#### [Task requirements]
Word for word, restate the lines from the start of the data below through the line containing "random.seed(7)".

#### [Given data]
____
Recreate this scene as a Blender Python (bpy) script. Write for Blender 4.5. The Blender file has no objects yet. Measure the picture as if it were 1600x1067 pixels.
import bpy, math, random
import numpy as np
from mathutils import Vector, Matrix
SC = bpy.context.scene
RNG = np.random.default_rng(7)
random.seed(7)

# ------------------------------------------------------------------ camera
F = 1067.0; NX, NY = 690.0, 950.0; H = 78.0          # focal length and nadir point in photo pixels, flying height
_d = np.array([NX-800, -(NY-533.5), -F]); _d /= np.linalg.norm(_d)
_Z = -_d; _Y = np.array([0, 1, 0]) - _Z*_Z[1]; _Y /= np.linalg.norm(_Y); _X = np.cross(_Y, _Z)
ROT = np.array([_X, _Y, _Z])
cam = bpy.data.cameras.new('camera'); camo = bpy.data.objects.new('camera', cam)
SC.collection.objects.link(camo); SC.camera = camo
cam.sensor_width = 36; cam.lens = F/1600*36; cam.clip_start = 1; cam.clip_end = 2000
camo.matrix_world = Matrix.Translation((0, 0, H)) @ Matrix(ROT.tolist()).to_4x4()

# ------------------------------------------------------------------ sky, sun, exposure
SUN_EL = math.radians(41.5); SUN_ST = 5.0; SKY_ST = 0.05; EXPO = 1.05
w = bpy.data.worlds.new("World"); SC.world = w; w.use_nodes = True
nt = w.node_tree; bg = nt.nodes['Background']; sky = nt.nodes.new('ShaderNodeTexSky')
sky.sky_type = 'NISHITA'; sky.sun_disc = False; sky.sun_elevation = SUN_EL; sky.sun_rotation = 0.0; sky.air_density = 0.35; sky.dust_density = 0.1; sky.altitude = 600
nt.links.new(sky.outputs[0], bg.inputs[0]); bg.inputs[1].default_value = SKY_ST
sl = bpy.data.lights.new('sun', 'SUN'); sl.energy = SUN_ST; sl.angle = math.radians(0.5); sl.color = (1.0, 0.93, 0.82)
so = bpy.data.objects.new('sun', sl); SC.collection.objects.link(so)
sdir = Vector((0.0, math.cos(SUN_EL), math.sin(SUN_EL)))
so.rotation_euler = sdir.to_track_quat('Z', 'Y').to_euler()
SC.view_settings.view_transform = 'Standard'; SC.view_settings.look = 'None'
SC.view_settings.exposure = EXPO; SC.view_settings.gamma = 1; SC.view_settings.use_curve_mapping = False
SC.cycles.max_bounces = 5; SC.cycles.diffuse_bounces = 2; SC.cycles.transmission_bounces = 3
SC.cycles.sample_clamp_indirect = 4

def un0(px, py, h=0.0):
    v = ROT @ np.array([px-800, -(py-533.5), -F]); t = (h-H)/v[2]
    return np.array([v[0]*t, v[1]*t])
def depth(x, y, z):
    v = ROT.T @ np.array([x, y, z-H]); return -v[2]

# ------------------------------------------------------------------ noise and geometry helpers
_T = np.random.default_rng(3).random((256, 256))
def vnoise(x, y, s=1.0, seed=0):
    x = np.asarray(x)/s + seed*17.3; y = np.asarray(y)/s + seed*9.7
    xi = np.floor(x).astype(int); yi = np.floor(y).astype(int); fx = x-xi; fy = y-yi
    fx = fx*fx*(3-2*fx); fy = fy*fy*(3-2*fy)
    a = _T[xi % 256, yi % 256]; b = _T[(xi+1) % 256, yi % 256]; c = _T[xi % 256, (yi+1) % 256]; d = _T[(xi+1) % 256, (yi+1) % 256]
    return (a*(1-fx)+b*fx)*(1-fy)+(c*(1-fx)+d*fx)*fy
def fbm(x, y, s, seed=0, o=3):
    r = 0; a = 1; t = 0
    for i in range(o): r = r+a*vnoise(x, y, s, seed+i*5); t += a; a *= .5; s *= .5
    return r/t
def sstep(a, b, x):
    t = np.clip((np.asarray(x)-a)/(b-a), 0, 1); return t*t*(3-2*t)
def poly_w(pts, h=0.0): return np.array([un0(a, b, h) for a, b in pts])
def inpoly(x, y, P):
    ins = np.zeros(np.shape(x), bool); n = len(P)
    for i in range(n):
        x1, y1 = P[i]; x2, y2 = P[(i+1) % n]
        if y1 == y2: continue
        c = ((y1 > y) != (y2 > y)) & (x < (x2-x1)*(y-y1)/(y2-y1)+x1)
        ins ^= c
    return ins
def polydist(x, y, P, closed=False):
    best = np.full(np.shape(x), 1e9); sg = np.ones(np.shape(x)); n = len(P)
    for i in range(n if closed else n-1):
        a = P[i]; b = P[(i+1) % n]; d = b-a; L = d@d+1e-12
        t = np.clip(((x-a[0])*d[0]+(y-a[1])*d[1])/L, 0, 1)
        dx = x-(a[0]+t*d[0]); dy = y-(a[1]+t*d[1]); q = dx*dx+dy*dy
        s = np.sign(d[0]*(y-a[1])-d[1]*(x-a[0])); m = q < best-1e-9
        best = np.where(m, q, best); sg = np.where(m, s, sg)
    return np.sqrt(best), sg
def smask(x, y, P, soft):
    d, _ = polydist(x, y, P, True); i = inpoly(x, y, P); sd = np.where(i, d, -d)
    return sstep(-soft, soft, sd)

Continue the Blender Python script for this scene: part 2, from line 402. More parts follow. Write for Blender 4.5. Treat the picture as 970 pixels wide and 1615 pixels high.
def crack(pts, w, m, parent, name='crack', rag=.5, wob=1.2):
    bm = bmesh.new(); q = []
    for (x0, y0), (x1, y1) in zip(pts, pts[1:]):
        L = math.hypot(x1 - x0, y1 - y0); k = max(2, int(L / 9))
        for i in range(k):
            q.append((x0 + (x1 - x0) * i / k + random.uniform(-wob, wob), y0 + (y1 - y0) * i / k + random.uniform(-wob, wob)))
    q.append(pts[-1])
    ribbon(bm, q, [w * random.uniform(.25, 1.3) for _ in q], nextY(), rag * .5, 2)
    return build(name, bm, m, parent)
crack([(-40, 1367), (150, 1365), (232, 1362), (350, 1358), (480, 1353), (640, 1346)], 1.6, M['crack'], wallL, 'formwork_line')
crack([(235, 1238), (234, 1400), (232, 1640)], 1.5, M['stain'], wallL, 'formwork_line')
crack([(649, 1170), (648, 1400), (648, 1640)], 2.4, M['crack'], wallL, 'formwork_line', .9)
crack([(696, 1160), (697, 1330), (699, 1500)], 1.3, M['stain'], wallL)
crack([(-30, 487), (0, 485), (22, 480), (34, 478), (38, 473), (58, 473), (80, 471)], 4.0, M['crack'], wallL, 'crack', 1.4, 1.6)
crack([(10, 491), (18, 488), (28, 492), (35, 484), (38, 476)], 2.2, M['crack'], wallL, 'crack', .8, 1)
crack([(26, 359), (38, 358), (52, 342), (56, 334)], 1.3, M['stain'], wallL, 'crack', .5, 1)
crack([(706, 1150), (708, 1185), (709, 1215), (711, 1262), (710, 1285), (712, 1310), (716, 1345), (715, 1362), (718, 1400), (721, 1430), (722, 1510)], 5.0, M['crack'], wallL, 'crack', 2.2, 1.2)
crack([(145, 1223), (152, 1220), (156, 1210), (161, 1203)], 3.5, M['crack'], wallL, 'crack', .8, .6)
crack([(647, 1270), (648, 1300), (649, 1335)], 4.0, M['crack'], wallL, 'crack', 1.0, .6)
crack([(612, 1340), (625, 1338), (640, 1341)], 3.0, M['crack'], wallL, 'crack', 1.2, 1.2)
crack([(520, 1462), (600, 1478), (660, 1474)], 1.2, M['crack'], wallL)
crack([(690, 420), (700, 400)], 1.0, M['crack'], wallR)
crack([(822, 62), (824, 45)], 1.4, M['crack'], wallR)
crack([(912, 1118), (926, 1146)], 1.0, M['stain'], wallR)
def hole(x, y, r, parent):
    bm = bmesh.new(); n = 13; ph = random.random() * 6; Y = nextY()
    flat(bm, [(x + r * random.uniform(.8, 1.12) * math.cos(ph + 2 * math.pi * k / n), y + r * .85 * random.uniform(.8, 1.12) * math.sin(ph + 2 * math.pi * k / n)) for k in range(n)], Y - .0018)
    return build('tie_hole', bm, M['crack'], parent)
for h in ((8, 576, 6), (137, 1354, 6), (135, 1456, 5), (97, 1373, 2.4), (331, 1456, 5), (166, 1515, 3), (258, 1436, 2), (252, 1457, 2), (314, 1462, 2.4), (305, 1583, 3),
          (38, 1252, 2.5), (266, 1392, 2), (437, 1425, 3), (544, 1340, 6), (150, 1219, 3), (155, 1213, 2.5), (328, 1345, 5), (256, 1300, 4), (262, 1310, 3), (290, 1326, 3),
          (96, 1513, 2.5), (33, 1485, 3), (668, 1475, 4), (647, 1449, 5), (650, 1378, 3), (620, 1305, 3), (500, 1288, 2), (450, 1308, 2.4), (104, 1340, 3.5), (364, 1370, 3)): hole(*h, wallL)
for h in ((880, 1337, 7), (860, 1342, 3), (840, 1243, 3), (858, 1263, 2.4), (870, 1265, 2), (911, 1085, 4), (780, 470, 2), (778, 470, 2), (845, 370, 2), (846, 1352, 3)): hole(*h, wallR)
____
#### [Reply to the task]
Recreate this scene as a Blender Python (bpy) script. Write for Blender 4.5. The Blender file has no objects yet. Measure the picture as if it were 1600x1067 pixels.
import bpy, math, random
import numpy as np
from mathutils import Vector, Matrix
SC = bpy.context.scene
RNG = np.random.default_rng(7)
random.seed(7)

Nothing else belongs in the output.